1755 wurde das Nationalarchiv in die Calçada da Estrela verlegt, in das durch das Erdbeben damals nicht zerstörte Benediktinermünster der Gesundheit (port.: Mosteiro de São Bento da Saúde), dem heutigen Benediktinerpalast (port.: Palácio de São Bento), wo es bis 1990 auch blieb.
Obwohl das Nationalarchiv sich nun in einem anderen Gebäude befand, behielt es den Namen „Torre do Tombo“ bei.

Erst 1991 kam das Nationalarchiv der Torre do Tombo (port.: Arquivo Nacional da Torre do Tombo) auf den Campus der Lissabonner Universität.
Dort verteilt er sich auf drei Gebäude und 55.000 m².
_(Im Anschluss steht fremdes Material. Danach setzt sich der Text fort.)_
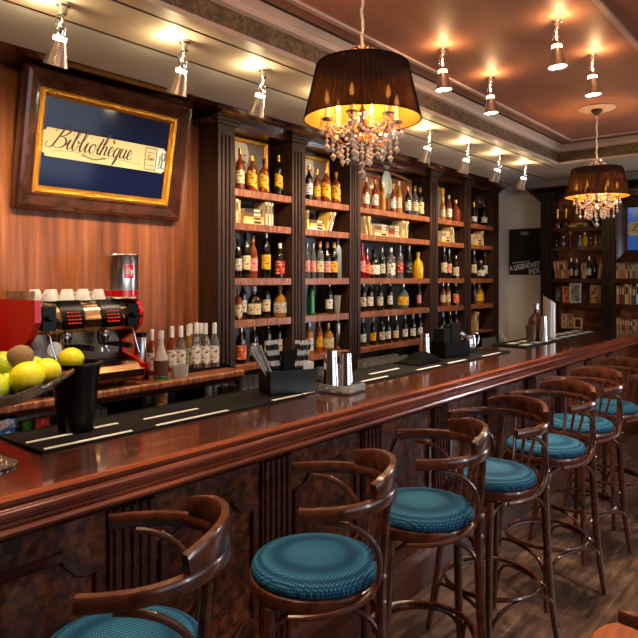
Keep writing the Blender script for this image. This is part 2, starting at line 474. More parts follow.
b = MB(); b.extrude([(7.99, 2.73), (7.75, 2.73), (7.68, 2.75), (7.63, 2.775), (7.60, 2.78), (7.60, 2.835), (7.99, 2.835)], -.2, 3.02, 'y')
b.build('cornice', M['dark_wood'], bc, smooth=0)

# ------------------------------------------------------------------ the bar
BX0, BX1, BYF, BYB, BZ = -.6, 7.70, 1.63, 2.30, 1.12
bar = thing('bar_counter', 'long polished mahogany bar with moulded edge and burl front panels', 'bar')
b = MB(); b.box(BX0, BX1, BYF + .035, BYB, BZ - .045, BZ); b.build('countertop', M['bar_top'], bar, smooth=0)
prof = [(BYF + .035, BZ), (BYF + .022, BZ + .004), (BYF + .008, BZ + .002), (BYF + .002, BZ - .006), (BYF + .006, BZ - .015), (BYF + .016, BZ - .018), (BYF + .016, BZ - .023),
        (BYF + .004, BZ - .026), (BYF - .001, BZ - .034), (BYF + .001, BZ - .046), (BYF + .009, BZ - .055), (BYF + .020, BZ - .058), (BYF + .020, BZ - .063),
        (BYF + .011, BZ - .065), (BYF + .011, BZ - .072), (BYF + .020, BZ - .074), (BYF + .020, BZ - .078), (BYF + .006, BZ - .081), (BYF + .002, BZ - .090), (BYF + .006, BZ - .099), (BYF + .03, BZ - .102), (BYF + .05, BZ - .102), (BYF + .05, BZ - .045), (BYF + .035, BZ - .045)]
b = MB(); b.extrude(prof, BX0, BX1, 'x'); b.build('edge_moulding', M['bar_lip'], bar, smooth=44)
BF = 1.78
b = MB(); b.box(BX0, BX1, BF, BYB - .06, 0, BZ - .045); b.build('front_panel', M['burl'], bar, smooth=0)
b = MB(); b.box(BX0, BX1, BF - .03, BF, 0, .16); b.extrude([(BF, .16), (BF - .028, .16), (BF - .012, .19), (BF, .20)], BX0, BX1, 'x')
b.build('plinth', M['mahogany'], bar, smooth=0)
b = MB(); b.extrude([(BF, BZ - .10), (BF - .05, BZ - .10), (BF - .05, BZ - .12), (BF - .02, BZ - .16), (BF, BZ - .165)], BX0, BX1, 'x')
b.build('upper_rail', M['mahogany'], bar, smooth=0)
for k in range(-2, 9):
    xc = 1.17 + .67 * k
    if not BX0 + .1 < xc < BX1 - .1: continue
    b = MB()
    b.box(xc - .085, xc + .085, BF - .016, BF, .16, BZ - .165)
    for j in range(5):
        xx = xc - .064 + j * .032
        b.lathe([(.011, 0), (.011, BZ - .165 - .2)], 10, (xx, BF - .016, .2))
    b.build('fluted_pilaster', M['mahogany'], bar, smooth=40)
for k in range(-2, 8):
    xc = 1.17 + .67 * (k + .5)
    hw = .215; zt = .86; zb = .28
    # cathedral moulding: stepped ogee top and bottom
    top = [(-hw, 0), (-hw, .0)]
    pts = []
    def half(s_, z0, dz):
        return [(s_ * hw, z0), (s_ * hw, z0 + dz * .55), (s_ * (hw - .045), z0 + dz * .56), (s_ * (hw - .07), z0 + dz * .62), (s_ * (hw - .105), z0 + dz * .85), (s_ * (hw - .12), z0 + dz)]
    up_r = half(1, zt - .16, .16); up_l = half(-1, zt - .16, .16)[::-1]
    dn_r = half(1, zb + .16, -.16)[::-1]; dn_l = half(-1, zb + .16, -.16)
    loop = [(xc + p[0], BF - .008, p[1]) for p in up_l[::1]]
    loop = [(xc + p[0], BF - .006, p[1]) for p in (up_l + up_r[::-1] + dn_r[::-1] + dn_l[::-1])] if False else None
    seq = up_r + up_l + dn_l + dn_r
    P3 = [(xc + p[0], BF - .005, p[1]) for p in seq]
    b = MB(); b.tube(P3, .014, 6, closed=True, sec=(.03, .024), up=(0, 1, 0))
    b.build('panel_moulding', M['mahogany'], bar, smooth=0)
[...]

In dem einen Gebäude befindet sich die Verwaltung des Nationalarchivs, in einem anderen befindet sich ein Museum, in dem auch kulturelle Veranstaltungen und Ausstellungen stattfinden, und im dritten Gebäude befindet sich das eigentliche Nationalarchiv, in dem auf über 100 Regalkilometern wichtige und geschichtliche Schriftstücke aufbewahrt werden, darunter ein Dokument aus dem Jahre 882, aus der Maurenzeit also, welches das älteste Schriftstück der Torre do Tombo ist, weiterhin über 400 Papsturkunden, über 40.000 Dokumente aus der Zeit der Seefahrten und Entdeckungen und über 36.000 Akten aus den Zeiten der Inquisition.
Das für einen Portugiesen aber wohl wichtigste Schriftstück, das im Archiv der Torre do Tombo lagert, ist wohl die Päpstliche Bulle „Manifestis probatum“, datiert vom 23. Mai 1179, in der Papst Alexander III (port.: Alexandre III), die Unabhängigkeit Portugals „für immer und unwiderruflich“ anerkennt und bestätigt.